Из таких черт и черточек, сливающихся воедино, и возникал общий нравственный климат. «…Любой из нас, — писал Симонов, — предложи ему перенести все эти испытания в одиночку, ответил бы, что это невозможно, и не только ответил бы, но и в действительности не смог бы ни физически, ни психологически всего этого вынести. Однако это выносят у нас сейчас миллионы людей и выносят именно потому, что их миллионы. Чувство огромности и всеобщности испытаний вселяет в души самых разных людей небывалую и неистребимую коллективную силу…»

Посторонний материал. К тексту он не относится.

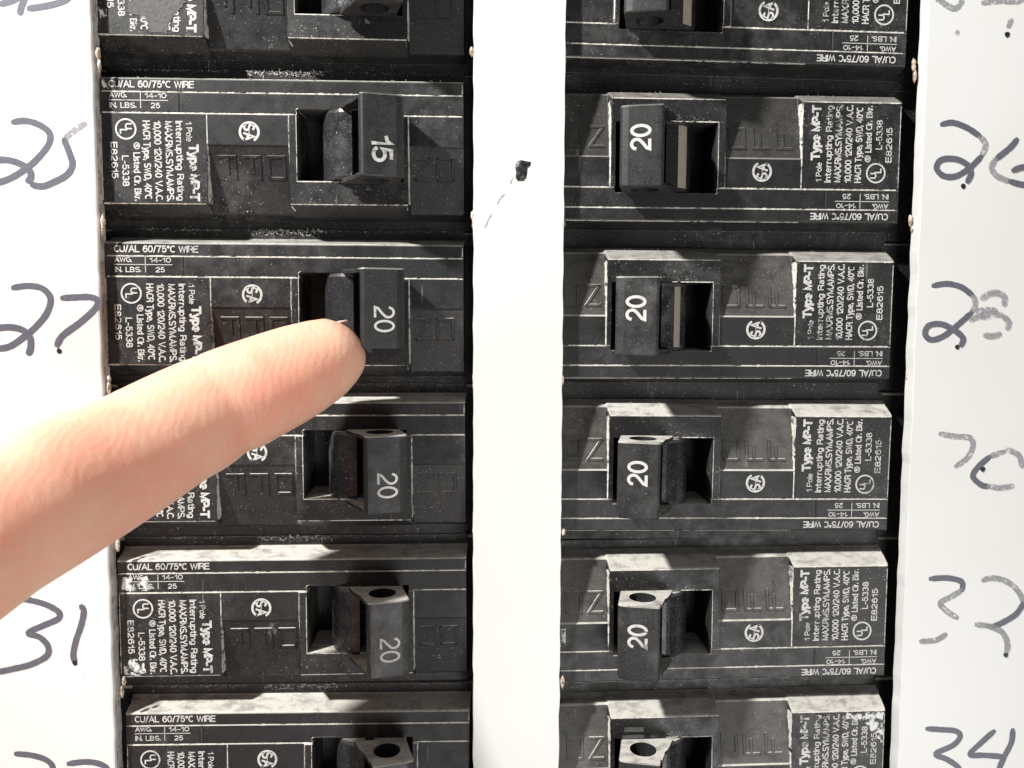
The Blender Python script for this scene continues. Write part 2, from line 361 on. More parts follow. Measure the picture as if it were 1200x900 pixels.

Дневники Симонова дают нам почувствовать, что эта сила именно коллективная. Уже хотя бы потому, что круг людей, с которыми автор по роду своих занятий сталкивался в годы войны — пусть эти встречи нередко бывали и короткими, — необычайно широк. Это люди разного возраста, разных профессий, занимавшие разное положение в армии, но в каждом из них обнаруживалась какая-то частица этой коллективной силы. И в партизане гражданской войны Куркине, который, несмотря на свои шестьдесят с лишним лет, добровольно пошел на фронт в казачью дивизию и держался на марше и в бою так, что мог служить примером и для молодых. И в девятнадцатилетнем командире танка Ерохине, который после первого боя с «фердинандами» ночью пополз на ничейную полосу, чтобы осмотреть подбитую им вражескую самоходку, — он хотел выяснить, как в завтрашнем бою лучше бить эти немецкие машины. И в корпусном комиссаре Николаеве, который в сорок первом, пренебрегая своей высокой должностью, в критическую минуту повел в атаку пехотинцев (кстати это был тот случай, когда в пехотной атаке участвовал и сам Симонов). Подобного рода примеры можно во множестве отыскать в дневниках Симонова.